Probabilistic wind power forecasting approaches have significantly
advanced in recent decades. However, forecasters often assume data
completeness and overlook the challenge of missing values resulting from
sensor failures, network congestion, etc. Traditionally, this issue is
addressed during the data preprocessing procedure using methods such as
deletion and imputation. Nevertheless, these ad-hoc methods pose
challenges to probabilistic wind power forecasting at both parameter
estimation and operational forecasting stages. In this paper, we propose
a resilient probabilistic forecasting approach that smoothly adapts to
missingness patterns without requiring preprocessing or retraining.
Specifically, we design an adaptive quantile regression model with
parameters capable of adapting to missing patterns, comprising two
modules. The first is a feature extraction module where weights are kept
static and biases are designed as a function of missingness patterns.

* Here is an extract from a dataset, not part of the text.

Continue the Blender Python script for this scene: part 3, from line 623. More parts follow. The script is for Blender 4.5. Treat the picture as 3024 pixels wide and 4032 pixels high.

The second is a non-crossing quantile neural network module, ensuring
monotonicity of quantiles, with higher quantiles derived by adding
non-negative amounts to lower quantiles. The proposed approach is
applicable to both missing-at-random and missing-not-at-random cases.
Case studies demonstrate that our proposed approach achieves
state-of-the-art results in terms of the continuous ranked probability
score, with acceptable computational cost.